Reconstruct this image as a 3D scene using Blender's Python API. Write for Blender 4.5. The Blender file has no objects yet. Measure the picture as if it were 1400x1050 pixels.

==============================

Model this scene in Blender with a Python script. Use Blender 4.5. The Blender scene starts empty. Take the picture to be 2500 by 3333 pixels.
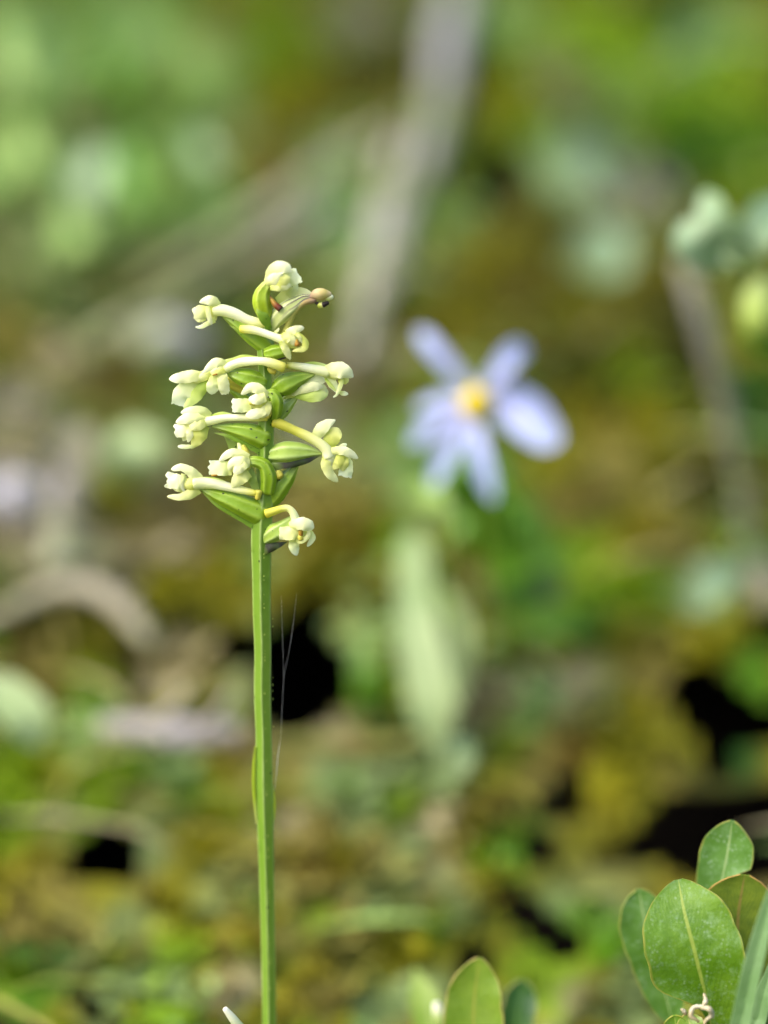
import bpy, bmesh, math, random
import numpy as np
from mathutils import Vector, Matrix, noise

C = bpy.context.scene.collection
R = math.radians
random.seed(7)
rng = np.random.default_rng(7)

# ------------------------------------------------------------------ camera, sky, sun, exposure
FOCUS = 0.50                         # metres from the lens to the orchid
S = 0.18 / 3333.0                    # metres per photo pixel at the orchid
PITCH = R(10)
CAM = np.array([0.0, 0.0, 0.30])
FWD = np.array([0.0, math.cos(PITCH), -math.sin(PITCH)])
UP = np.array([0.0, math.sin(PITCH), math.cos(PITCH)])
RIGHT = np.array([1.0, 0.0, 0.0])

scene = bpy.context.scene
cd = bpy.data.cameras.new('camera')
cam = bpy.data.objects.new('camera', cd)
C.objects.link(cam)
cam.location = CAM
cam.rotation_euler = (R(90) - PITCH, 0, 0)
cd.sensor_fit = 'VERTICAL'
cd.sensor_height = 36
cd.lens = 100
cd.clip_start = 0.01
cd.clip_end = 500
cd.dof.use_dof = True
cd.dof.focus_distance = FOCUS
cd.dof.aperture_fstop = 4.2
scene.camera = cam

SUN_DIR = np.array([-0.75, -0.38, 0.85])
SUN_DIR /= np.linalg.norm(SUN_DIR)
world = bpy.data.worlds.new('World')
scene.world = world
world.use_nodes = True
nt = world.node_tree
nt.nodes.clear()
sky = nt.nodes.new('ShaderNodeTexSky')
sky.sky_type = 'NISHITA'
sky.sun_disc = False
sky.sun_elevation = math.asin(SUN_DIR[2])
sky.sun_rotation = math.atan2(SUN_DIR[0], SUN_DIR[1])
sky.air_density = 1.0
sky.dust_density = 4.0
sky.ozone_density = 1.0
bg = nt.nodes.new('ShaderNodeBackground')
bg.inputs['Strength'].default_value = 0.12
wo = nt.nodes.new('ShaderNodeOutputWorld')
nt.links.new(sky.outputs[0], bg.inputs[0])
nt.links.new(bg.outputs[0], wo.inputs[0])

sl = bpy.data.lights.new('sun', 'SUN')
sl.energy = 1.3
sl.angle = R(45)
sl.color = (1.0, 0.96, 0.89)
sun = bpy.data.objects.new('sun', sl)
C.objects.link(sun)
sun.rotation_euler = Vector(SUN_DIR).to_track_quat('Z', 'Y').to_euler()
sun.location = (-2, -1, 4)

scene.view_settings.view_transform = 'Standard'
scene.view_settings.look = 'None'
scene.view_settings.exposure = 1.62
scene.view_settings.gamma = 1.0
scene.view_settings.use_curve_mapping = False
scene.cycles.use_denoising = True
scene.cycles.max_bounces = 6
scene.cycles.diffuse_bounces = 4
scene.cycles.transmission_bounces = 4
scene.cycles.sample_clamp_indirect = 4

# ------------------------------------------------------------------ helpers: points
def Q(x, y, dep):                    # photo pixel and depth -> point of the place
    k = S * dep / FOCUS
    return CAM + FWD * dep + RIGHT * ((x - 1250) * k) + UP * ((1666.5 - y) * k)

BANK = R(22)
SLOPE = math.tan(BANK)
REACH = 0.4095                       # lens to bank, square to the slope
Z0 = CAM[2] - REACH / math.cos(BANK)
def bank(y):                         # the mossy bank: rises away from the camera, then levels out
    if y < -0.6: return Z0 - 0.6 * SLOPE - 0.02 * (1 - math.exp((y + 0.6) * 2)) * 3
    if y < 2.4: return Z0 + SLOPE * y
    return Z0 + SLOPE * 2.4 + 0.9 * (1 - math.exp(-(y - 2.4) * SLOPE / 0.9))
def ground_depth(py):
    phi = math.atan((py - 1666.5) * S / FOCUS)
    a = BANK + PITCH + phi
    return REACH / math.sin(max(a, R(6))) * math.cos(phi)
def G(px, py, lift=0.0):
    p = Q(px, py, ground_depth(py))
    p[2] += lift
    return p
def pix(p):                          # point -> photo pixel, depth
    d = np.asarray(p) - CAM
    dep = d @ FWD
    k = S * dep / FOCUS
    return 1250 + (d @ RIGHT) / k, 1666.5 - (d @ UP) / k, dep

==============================

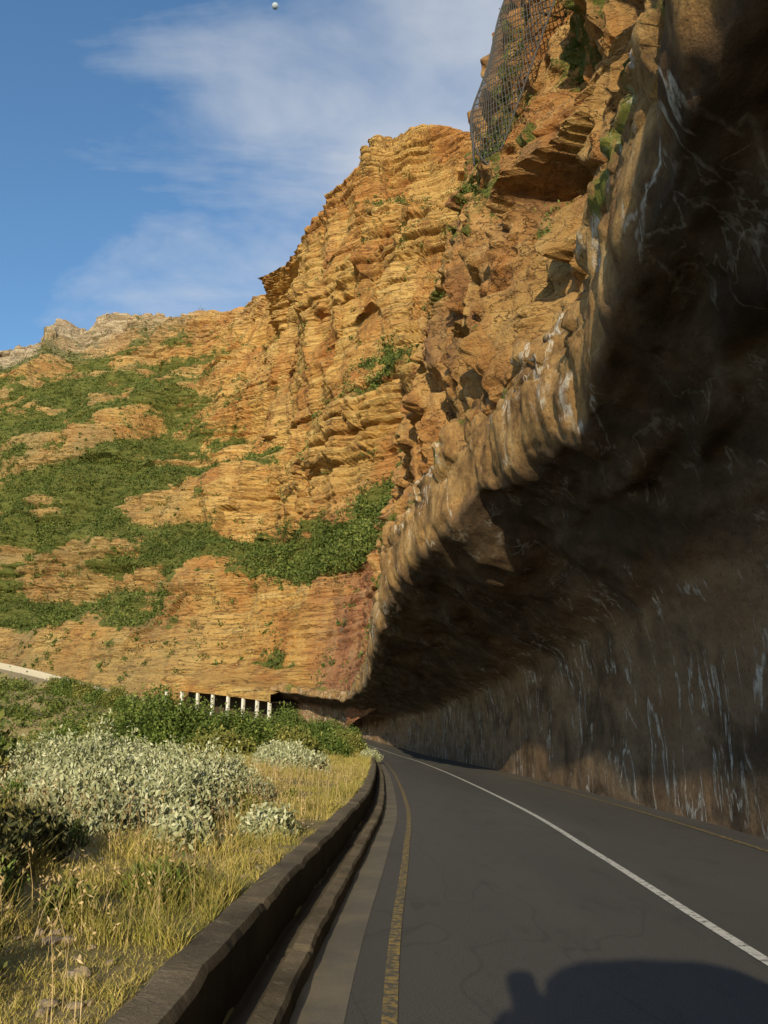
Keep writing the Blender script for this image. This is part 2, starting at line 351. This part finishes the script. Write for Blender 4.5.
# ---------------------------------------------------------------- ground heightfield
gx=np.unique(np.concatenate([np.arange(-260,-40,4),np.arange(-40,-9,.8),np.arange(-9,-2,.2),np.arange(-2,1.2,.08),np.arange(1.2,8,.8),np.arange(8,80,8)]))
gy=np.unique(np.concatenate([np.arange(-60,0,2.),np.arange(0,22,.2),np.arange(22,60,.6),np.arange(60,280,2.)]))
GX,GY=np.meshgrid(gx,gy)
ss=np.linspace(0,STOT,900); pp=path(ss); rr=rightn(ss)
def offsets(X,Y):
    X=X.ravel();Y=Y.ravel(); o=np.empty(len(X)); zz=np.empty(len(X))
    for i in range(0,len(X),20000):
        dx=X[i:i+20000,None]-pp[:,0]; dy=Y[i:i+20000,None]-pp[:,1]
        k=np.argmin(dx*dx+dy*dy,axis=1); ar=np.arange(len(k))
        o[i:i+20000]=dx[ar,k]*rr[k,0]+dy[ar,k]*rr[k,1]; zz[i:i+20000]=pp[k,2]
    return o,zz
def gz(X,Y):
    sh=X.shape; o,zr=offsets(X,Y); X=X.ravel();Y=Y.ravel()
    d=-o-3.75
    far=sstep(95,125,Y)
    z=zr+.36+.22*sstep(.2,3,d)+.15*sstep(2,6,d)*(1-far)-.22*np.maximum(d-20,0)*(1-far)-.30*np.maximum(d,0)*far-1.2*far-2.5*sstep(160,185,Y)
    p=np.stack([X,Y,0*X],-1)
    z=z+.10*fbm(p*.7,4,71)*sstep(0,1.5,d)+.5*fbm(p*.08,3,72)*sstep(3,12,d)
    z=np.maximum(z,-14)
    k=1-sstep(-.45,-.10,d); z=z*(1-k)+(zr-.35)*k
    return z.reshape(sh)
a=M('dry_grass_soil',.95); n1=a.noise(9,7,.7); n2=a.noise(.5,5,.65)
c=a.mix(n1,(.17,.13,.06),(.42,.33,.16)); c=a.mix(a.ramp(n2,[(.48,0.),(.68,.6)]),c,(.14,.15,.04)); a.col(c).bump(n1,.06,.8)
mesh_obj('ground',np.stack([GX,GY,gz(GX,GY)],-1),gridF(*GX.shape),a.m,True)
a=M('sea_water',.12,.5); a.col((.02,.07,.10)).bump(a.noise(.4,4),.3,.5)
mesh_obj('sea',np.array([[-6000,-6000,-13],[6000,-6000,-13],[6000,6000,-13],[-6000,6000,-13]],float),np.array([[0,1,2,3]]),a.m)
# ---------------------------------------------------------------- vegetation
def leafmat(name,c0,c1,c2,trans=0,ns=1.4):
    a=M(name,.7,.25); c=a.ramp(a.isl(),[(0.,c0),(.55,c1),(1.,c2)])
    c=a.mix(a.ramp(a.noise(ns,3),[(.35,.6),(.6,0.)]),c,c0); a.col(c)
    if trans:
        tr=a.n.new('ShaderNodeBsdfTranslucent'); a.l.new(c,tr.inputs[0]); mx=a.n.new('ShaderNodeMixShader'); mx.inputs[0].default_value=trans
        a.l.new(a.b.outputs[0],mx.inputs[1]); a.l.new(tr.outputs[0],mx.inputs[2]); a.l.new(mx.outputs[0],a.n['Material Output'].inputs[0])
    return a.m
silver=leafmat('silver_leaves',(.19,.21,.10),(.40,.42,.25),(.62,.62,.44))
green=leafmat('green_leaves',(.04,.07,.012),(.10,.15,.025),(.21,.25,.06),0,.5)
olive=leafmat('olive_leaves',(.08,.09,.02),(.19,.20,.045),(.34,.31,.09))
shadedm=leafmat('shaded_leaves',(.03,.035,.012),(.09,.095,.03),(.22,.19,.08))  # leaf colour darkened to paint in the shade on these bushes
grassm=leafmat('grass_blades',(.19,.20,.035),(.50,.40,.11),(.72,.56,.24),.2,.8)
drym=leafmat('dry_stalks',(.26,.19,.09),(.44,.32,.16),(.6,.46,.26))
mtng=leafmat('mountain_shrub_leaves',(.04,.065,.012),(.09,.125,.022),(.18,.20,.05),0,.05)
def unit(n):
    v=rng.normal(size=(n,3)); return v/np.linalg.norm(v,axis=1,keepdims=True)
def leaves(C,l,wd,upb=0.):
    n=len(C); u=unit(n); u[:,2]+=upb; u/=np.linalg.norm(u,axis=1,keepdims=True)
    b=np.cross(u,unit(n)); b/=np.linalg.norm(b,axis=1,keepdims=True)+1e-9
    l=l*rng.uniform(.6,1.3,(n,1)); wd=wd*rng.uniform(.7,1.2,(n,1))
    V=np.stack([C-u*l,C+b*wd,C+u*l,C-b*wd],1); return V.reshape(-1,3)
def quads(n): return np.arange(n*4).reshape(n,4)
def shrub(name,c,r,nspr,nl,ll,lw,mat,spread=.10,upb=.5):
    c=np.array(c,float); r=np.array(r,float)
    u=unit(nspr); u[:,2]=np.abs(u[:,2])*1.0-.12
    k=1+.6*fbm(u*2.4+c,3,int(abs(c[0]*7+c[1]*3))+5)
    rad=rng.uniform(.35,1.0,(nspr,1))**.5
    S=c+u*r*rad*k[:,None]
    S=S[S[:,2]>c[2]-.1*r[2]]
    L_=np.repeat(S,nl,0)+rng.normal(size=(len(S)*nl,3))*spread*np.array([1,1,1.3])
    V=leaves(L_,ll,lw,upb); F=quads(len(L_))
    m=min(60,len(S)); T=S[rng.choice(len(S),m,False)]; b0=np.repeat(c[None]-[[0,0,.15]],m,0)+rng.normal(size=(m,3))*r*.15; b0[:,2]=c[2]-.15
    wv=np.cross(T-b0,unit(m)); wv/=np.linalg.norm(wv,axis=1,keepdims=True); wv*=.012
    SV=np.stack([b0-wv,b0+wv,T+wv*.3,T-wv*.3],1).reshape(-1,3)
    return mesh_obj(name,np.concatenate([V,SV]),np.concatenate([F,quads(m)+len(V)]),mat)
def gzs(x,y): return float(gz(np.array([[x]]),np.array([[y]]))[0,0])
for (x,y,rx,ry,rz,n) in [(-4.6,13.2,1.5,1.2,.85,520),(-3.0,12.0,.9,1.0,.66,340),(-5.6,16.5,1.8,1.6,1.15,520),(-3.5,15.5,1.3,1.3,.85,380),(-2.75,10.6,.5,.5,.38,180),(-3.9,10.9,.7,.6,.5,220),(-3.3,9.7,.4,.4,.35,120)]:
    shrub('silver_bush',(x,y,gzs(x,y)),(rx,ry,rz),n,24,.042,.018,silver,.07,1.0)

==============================

Stated exercise: Pull out only the lines from the one with "Model this scene" up to and including the one with "rng = np.random.default_rng(7)", and drop any pictures along the way.

Written reply:
Model this scene in Blender with a Python script. Use Blender 4.5. The Blender scene starts empty. Take the picture to be 2500 by 3333 pixels.
import bpy, bmesh, math, random
import numpy as np
from mathutils import Vector, Matrix, noise

C = bpy.context.scene.collection
R = math.radians
random.seed(7)
rng = np.random.default_rng(7)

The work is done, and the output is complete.